_What needs to be done:_ Identify, in the records below, every line where the string "continues" appears, and copy each such line.

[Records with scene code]
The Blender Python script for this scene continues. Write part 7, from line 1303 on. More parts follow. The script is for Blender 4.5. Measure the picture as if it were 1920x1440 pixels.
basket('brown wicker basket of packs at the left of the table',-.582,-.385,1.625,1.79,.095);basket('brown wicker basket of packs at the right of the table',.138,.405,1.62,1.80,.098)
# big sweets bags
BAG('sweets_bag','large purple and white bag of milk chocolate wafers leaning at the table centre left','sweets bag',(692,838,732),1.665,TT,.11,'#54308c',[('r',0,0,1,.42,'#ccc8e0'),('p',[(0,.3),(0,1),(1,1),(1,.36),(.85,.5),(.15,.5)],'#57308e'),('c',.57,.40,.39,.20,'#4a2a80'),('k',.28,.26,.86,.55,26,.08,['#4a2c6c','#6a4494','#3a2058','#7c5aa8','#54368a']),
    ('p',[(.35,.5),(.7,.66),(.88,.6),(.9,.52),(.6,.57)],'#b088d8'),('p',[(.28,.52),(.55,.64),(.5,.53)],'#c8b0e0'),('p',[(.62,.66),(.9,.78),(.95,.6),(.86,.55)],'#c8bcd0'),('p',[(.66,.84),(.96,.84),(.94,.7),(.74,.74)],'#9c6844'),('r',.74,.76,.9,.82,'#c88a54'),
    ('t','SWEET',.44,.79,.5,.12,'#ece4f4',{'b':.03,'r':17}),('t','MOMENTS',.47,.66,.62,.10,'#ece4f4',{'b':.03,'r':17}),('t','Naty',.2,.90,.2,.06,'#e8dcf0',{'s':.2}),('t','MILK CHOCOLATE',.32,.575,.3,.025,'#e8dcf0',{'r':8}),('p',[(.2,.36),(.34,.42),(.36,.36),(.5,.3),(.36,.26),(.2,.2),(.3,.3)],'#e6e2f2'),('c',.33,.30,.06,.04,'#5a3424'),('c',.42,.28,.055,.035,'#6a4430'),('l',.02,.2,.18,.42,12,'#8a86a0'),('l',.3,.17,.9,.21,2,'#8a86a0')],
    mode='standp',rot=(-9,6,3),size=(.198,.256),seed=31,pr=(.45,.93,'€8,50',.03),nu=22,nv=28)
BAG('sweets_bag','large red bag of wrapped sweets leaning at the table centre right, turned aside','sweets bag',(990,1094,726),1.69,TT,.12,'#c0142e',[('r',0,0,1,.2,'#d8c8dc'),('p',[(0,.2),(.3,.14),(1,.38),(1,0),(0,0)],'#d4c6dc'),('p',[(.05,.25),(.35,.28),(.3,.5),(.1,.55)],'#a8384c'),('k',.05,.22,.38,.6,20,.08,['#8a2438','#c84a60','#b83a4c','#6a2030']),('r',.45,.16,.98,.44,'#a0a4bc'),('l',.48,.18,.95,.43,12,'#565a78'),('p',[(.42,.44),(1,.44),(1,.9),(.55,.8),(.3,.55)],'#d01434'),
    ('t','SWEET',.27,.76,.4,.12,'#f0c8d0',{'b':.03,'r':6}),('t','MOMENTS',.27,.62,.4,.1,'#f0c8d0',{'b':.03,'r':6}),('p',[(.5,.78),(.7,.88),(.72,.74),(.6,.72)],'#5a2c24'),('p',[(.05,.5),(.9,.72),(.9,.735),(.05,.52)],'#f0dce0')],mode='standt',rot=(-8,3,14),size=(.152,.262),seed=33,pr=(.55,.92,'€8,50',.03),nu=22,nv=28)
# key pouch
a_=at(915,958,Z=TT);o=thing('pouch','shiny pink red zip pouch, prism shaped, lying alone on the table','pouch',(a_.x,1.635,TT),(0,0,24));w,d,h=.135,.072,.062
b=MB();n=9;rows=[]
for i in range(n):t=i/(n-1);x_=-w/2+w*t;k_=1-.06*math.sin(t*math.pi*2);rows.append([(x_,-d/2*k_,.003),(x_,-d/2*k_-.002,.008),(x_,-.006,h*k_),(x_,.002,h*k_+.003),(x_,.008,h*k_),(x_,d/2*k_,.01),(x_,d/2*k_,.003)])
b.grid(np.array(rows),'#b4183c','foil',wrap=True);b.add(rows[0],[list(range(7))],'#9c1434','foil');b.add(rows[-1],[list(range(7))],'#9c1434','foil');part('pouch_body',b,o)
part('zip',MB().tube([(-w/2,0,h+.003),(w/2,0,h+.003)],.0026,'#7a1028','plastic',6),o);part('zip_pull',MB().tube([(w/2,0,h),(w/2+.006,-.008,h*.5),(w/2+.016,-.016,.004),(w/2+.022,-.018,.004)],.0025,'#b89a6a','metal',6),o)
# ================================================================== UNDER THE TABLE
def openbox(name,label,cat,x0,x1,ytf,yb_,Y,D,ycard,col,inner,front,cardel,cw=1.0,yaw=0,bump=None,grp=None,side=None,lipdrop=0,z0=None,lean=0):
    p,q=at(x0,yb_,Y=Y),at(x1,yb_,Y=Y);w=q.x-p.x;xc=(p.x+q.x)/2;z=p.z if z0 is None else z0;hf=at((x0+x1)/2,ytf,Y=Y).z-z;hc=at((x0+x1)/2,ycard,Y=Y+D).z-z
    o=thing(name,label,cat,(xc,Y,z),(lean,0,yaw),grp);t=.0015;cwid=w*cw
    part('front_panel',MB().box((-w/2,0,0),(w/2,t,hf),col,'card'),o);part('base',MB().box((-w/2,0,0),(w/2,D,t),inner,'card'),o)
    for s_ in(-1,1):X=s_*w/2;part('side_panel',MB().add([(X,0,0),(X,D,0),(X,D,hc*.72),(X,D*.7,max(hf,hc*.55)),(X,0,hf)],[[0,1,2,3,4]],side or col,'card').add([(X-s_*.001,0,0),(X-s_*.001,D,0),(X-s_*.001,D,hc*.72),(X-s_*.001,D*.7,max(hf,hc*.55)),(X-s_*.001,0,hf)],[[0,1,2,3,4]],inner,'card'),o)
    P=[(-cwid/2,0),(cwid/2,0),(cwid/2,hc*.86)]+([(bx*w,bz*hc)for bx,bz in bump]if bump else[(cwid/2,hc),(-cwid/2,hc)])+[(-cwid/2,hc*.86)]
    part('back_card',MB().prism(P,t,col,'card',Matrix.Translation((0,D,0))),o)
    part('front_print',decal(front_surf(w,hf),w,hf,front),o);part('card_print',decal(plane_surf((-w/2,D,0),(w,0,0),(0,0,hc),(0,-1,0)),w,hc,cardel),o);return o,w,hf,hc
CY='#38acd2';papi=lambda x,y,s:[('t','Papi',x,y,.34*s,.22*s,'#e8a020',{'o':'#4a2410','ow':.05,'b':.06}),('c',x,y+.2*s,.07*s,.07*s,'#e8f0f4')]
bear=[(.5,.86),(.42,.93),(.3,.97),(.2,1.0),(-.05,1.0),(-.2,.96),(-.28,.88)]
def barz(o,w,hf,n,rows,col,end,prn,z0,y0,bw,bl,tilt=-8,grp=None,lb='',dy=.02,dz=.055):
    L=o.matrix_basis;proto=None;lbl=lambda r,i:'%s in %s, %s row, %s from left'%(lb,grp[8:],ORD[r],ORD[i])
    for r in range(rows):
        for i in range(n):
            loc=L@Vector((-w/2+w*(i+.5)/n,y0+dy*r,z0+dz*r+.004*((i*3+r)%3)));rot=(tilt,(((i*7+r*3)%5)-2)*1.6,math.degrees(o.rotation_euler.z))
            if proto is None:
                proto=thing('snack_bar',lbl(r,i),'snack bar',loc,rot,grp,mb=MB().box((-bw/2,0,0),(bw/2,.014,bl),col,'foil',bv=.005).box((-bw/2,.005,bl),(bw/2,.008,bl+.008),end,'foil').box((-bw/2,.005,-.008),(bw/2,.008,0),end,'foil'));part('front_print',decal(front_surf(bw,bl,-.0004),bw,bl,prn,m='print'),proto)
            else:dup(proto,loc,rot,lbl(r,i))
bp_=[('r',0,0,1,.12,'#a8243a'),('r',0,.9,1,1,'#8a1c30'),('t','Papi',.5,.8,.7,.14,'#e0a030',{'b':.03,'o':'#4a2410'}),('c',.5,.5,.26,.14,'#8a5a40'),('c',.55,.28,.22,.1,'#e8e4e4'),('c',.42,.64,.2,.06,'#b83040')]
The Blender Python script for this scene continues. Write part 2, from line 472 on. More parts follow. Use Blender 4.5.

_Answer to the problem:_
The Blender Python script for this scene continues. Write part 7, from line 1303 on. More parts follow. The script is for Blender 4.5. Measure the picture as if it were 1920x1440 pixels.
The Blender Python script for this scene continues. Write part 2, from line 472 on. More parts follow. Use Blender 4.5.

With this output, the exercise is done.